Friday, July 27, 2018

Small Town Life

Day 68  |  Lakefield  

I couldn't sleep and was up early taking care of stuff. Today, "stuff" included sorting receipts, maps, and travel literature that have accumulated very quickly, and working on my travel journal which is separate from this blog. The Captain slept late, getting in a few extra hours. I cleaned out my email inbox and started deleting hundreds of bad photos I have taken along the way. I was very happy to see several emails from Rob Liss with photos of us passing through the Peterborough Lift Lock yesterday. Thanks, Rob, for capturing this moment for us!

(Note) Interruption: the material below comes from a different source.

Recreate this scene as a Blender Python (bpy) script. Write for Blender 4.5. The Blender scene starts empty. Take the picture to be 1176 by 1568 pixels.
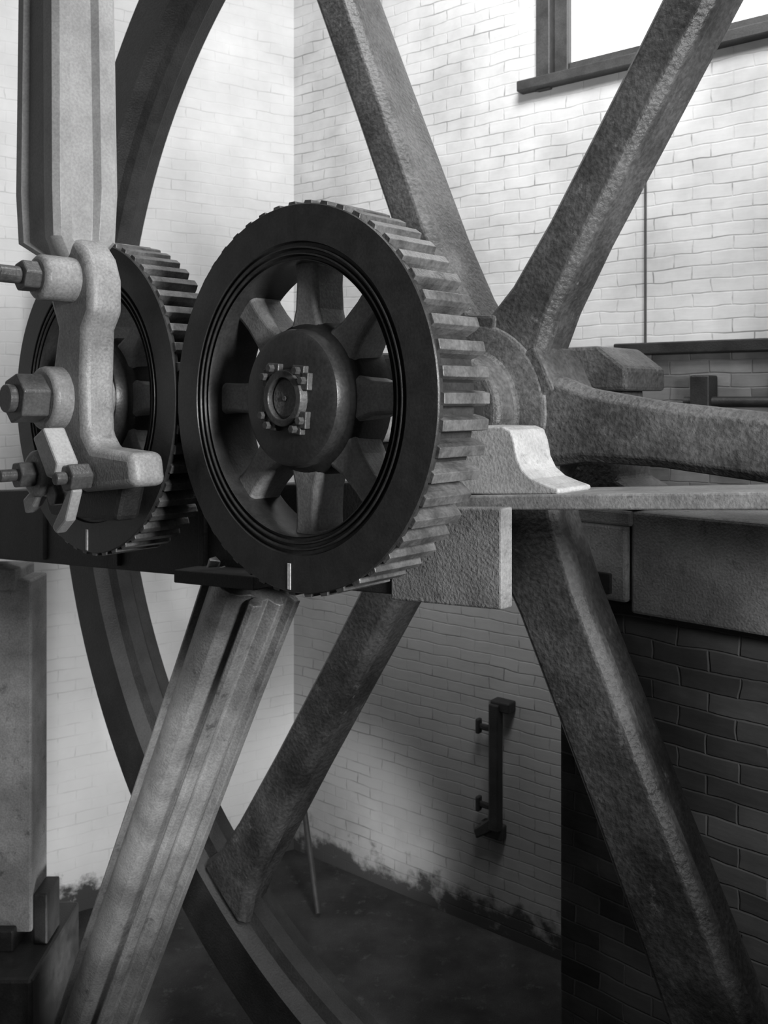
import bpy, bmesh, math, random
from mathutils import Vector, Matrix, noise
random.seed(4)
H=3.6
sc=bpy.context.scene
# ---------------------------------------------------------------- materials
def newmat(name):
    m=bpy.data.materials.new(name); m.use_nodes=True
    nt=m.node_tree; b=nt.nodes['Principled BSDF']
    return m,nt,b
def g(v): return (v,v,v,1)
def metal(name,lo,hi,rough=.5,scale=9,bump=.25,met=0.0,spec=.5,fine=110,dist=.006,spk=.16,stain=0,srange=(.56,.68)):
    m,nt,b=newmat(name); N=nt.nodes; L=nt.links
    tc=N.new('ShaderNodeTexCoord')
    n1=N.new('ShaderNodeTexNoise'); n1.inputs['Scale'].default_value=scale; n1.inputs['Detail'].default_value=10; n1.inputs['Roughness'].default_value=.6
    n2=N.new('ShaderNodeTexNoise'); n2.inputs['Scale'].default_value=fine; n2.inputs['Detail'].default_value=5
    L.new(tc.outputs['Object'],n1.inputs['Vector']); L.new(tc.outputs['Object'],n2.inputs['Vector'])
    r=N.new('ShaderNodeValToRGB'); r.color_ramp.elements[0].position=.34; r.color_ramp.elements[1].position=.68
    r.color_ramp.elements[0].color=g(lo); r.color_ramp.elements[1].color=g(hi)
    L.new(n1.outputs['Fac'],r.inputs['Fac'])
    r2=N.new('ShaderNodeMapRange'); r2.inputs['From Min'].default_value=.35; r2.inputs['From Max'].default_value=.65
    r2.inputs['To Min'].default_value=1-spk; r2.inputs['To Max'].default_value=1+spk; L.new(n2.outputs['Fac'],r2.inputs['Value'])
    mu=N.new('ShaderNodeMix'); mu.data_type='RGBA'; mu.blend_type='MULTIPLY'; mu.inputs[0].default_value=1
    L.new(r.outputs['Color'],mu.inputs[6]); L.new(r2.outputs['Result'],mu.inputs[7])
    out=mu.outputs[2]
    if stain:
        n4=N.new('ShaderNodeTexNoise'); n4.inputs['Scale'].default_value=scale*3.2; n4.inputs['Detail'].default_value=8; n4.inputs['Roughness'].default_value=.78
        L.new(tc.outputs['Object'],n4.inputs['Vector'])
        er=N.new('ShaderNodeMapRange'); er.inputs['From Min'].default_value=srange[0]; er.inputs['From Max'].default_value=srange[1]; L.new(n4.outputs['Fac'],er.inputs['Value'])
        em=N.new('ShaderNodeMix'); em.data_type='RGBA'; L.new(er.outputs['Result'],em.inputs[0]); L.new(out,em.inputs[6]); em.inputs[7].default_value=g(stain); out=em.outputs[2]
    L.new(out,b.inputs['Base Color'])
    mr=N.new('ShaderNodeMapRange'); mr.inputs['To Min'].default_value=rough-.1; mr.inputs['To Max'].default_value=rough+.15
    L.new(n1.outputs['Fac'],mr.inputs['Value']); L.new(mr.outputs['Result'],b.inputs['Roughness'])
    bp=N.new('ShaderNodeBump'); bp.inputs['Strength'].default_value=bump; bp.inputs['Distance'].default_value=dist
    ad=N.new('ShaderNodeMath'); ad.operation='MULTIPLY_ADD'; ad.inputs[1].default_value=.9; L.new(n1.outputs['Fac'],ad.inputs[0]); L.new(n2.outputs['Fac'],ad.inputs[2])
    L.new(ad.outputs[0],bp.inputs['Height']); L.new(bp.outputs['Normal'],b.inputs['Normal'])
    b.inputs['Metallic'].default_value=met
    b.inputs['Specular IOR Level'].default_value=spec
    return m
def brickmat(name,c1,c2,mor,bump=.6,low_dark=None,patch=.5,bw=.23,rh=.078,lo=.42,hi=.62,tone=(.82,1.08)):
    m,nt,b=newmat(name); N=nt.nodes; L=nt.links
    tc=N.new('ShaderNodeTexCoord'); sp=N.new('ShaderNodeSeparateXYZ'); L.new(tc.outputs['Object'],sp.inputs[0])
    cb=N.new('ShaderNodeCombineXYZ'); L.new(sp.outputs['X'],cb.inputs['X']); L.new(sp.outputs['Z'],cb.inputs['Y'])
    nz=N.new('ShaderNodeTexNoise'); nz.inputs['Scale'].default_value=5; L.new(tc.outputs['Object'],nz.inputs['Vector'])
    va=N.new('ShaderNodeVectorMath'); va.operation='MULTIPLY_ADD'; va.inputs[1].default_value=(.05,.03,0)
    L.new(nz.outputs['Color'],va.inputs[0]); L.new(cb.outputs[0],va.inputs[2])
    br=N.new('ShaderNodeTexBrick'); L.new(va.outputs[0],br.inputs['Vector'])
    br.inputs['Scale'].default_value=1; br.inputs['Brick Width'].default_value=bw; br.inputs['Row Height'].default_value=rh
    br.inputs['Mortar Size'].default_value=.006; br.inputs['Mortar Smooth'].default_value=.8
    br.inputs['Color1'].default_value=g(c1); br.inputs['Color2'].default_value=g(c2); br.inputs['Mortar'].default_value=g(mor)
    n2=N.new('ShaderNodeTexNoise'); n2.inputs['Scale'].default_value=1.6; n2.inputs['Detail'].default_value=9; n2.inputs['Roughness'].default_value=.6; L.new(cb.outputs[0],n2.inputs['Vector'])
    st=N.new('ShaderNodeVectorMath'); st.operation='MULTIPLY'; st.inputs[1].default_value=(.4,1.5,1); L.new(cb.outputs[0],st.inputs[0])
    r2=N.new('ShaderNodeValToRGB'); r2.color_ramp.elements[0].position=lo; r2.color_ramp.elements[1].position=hi
    r2.color_ramp.elements[0].color=g(1-patch); r2.color_ramp.elements[1].color=g(1)
    n3=N.new('ShaderNodeTexNoise'); n3.inputs['Scale'].default_value=6; n3.inputs['Detail'].default_value=6; L.new(st.outputs[0],n3.inputs['Vector'])
    L.new(n3.outputs['Fac'],r2.inputs['Fac'])
    mx=N.new('ShaderNodeMix'); mx.data_type='RGBA'; mx.inputs[6].default_value=g((c1+c2)/2)
    L.new(r2.outputs['Color'],mx.inputs[0]); L.new(br.outputs['Color'],mx.inputs[7])
    r3=N.new('ShaderNodeMapRange'); r3.inputs['From Min'].default_value=.3; r3.inputs['From Max'].default_value=.7
    r3.inputs['To Min'].default_value=tone[0]; r3.inputs['To Max'].default_value=tone[1]; L.new(n2.outputs['Fac'],r3.inputs['Value'])
    mu=N.new('ShaderNodeMix'); mu.data_type='RGBA'; mu.blend_type='MULTIPLY'; mu.inputs[0].default_value=1
    L.new(mx.outputs[2],mu.inputs[6]); L.new(r3.outputs['Result'],mu.inputs[7])
    out=mu.outputs[2]
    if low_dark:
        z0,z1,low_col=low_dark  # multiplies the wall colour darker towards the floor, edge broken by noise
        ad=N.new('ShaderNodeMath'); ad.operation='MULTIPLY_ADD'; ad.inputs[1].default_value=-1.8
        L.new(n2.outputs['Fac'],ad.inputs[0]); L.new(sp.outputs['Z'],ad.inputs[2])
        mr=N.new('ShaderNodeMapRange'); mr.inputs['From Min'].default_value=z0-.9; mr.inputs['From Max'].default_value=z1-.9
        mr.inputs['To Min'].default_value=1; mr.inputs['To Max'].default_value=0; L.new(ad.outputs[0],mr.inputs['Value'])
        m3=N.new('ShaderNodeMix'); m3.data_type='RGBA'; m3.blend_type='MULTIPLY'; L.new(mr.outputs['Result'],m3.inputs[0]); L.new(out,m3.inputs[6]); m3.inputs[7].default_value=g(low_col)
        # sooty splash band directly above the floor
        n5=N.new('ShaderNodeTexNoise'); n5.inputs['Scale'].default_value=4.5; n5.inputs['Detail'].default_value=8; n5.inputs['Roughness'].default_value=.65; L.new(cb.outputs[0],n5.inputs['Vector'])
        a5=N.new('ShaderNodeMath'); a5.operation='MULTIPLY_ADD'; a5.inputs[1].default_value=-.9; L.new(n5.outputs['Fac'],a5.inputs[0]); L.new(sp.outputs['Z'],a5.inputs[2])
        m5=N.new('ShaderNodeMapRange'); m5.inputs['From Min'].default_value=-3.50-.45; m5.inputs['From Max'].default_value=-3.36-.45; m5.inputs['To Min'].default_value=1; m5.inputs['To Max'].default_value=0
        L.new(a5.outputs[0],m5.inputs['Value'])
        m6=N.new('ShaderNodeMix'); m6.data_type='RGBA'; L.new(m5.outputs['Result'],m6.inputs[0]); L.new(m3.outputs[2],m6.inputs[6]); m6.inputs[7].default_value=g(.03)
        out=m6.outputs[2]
    L.new(out,b.inputs['Base Color'])
    bp=N.new('ShaderNodeBump'); bp.inputs['Strength'].default_value=bump; bp.inputs['Distance'].default_value=.010
    inv=N.new('ShaderNodeMath'); inv.operation='MULTIPLY_ADD'; inv.inputs[1].default_value=-.5; L.new(br.outputs['Fac'],inv.inputs[0]); L.new(n3.outputs['Fac'],inv.inputs[2])
    L.new(inv.outputs[0],bp.inputs['Height']); L.new(bp.outputs['Normal'],b.inputs['Normal'])
    b.inputs['Roughness'].default_value=.85
    return m
M_gear=metal('gear_iron_dark',.026,.042,.36,14,.10)
M_tooth=metal('gear_tooth_steel',.06,.19,.35,12,.2,.2)
M_arm=metal('gear_arm_iron',.20,.34,.42,10,.2)
M_fly=metal('flywheel_iron',.035,.13,.46,3.6,.9,spk=.26,fine=60,stain=.24,srange=(.60,.72))
M_rim=metal('flywheel_rim_iron',.022,.05,.5,5,.4)
M_rod=metal('rod_steel_painted',.28,.40,.33,4,.14,spk=.11)
M_strap=metal('rod_strap_iron',.20,.32,.40,6,.3,spk=.16,stain=.14)
M_leg=metal('leg_iron',.20,.46,.30,3.0,.4,met=.2,spk=.15,stain=.14)
M_white=metal('white_painted_iron',.36,.50,.45,8,.3,spk=.12,stain=.25)
M_ledge=metal('ledge_iron',.2,.33,.5,8,.25,stain=.12)
M_beam=metal('beam_iron',.018,.04,.6,8,.3)
M_timber=metal('whitewashed_timber',.15,.30,.8,4,.6,spk=.14,stain=.1)
M_dark=metal('dark_iron',.012,.03,.5,8,.3)
M_frame=metal('window_paint_grey',.03,.06,.5,8,.1)
M_floor=metal('dirty_concrete',.012,.05,.9,3,.9,stain=.08)
M_mark=metal('white_mark',.8,.9,.6,9,.05)
M_post=metal('weathered_post',.12,.28,.8,3,.5,stain=.07)
M_collar=metal('collar_iron',.05,.10,.36,14,.15)
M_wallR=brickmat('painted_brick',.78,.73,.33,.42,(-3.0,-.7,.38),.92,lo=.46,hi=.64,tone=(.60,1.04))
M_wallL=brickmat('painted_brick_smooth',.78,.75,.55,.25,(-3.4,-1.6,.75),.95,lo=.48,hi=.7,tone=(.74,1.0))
M_brick=brickmat('dark_brick',.10,.03,.13,.9,None,.6,tone=(.3,1.8))
M_glass,nt,b=newmat('bright_sky_glazing'); b.inputs['Emission Color'].default_value=g(1); b.inputs['Emission Strength'].default_value=1.1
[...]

Early morning fog gave way to mid-morning showers and then to sunshine and blue sky. By noon we were ready to walk into town. Our first stop was lunch at the Thirsty Loon. We were introduced to a local item on the menu, "peameal," and quickly turned to Google to enlighten us to the fact that peameal was origniated in Toronto and is a type of back bacon made from lean boneless pork loin, trimmed fine, wet cured, and rolled in cornmeal -- not smoked. Interesting, but we declined. The food was excellent, especially the seafood chowder, but the visit took a lot longer than we were anticipating. The afternoon was getting away from us.

We walked the town loop, with the home stretch being the Lakefield Trail, adjacent to the Otonabee River. Along the Trail we encountered signs identifying a Waterfowl Barrier. It was a long section of yellow rope running about five inches off the ground. A simple concept, indeed, but it seemed to work as there were no Canada geese in sight. We marveled at how crystal clear the water is and from the shoreline it can definitely be seen how rocky and steep the banks are.


The town is much like any small town in the States with groceries, hardware stores, banks, barbers, a post office and both chain and independent restaurants. On our list of destinations on this warm, summer day were NAPA (to get some oil for the bowthruster) and the LCBO (for a restocking of the wine locker). Just when I think I could be back in Virginia, we see the building for the Lakefield Curling Club. Oh, yes, we are in Canada. We did not make it over to see the Speed Skating Oval. Signs announced that the Fair started this afternoon and we were excited to go take in some more local flavors. We went back and dropped our purchases off at Crossroads. In the time it took Barry to greet the new boats on our dock, I had ventured to Fiberglass Beach for some reading, boat watching (huge houseboats, complete with slide and every water toy available), and a nap. When we were finally ready to leave, the dark clouds moved in and it began to rain. The Fair, with midway and a tractor pull on today's schedule, was not meant to be.


We made a late evening trip back into town to drop items in the Post Box. Its always good to stretch my legs as much as possible. As darkness settled in, Barry conferred with the other captains and is developing a strategy for leaving tomorrow morning that keeps us from being bunched up with seven other boats at the next lock, only five miles away. There is no point rushing a departure if it only means we'll be waiting for an hour or more upstream. We'll see how far we get.

1 comment:

  1. I think we could convince our grandchildren to go “boating” if we had that house boat with a slide.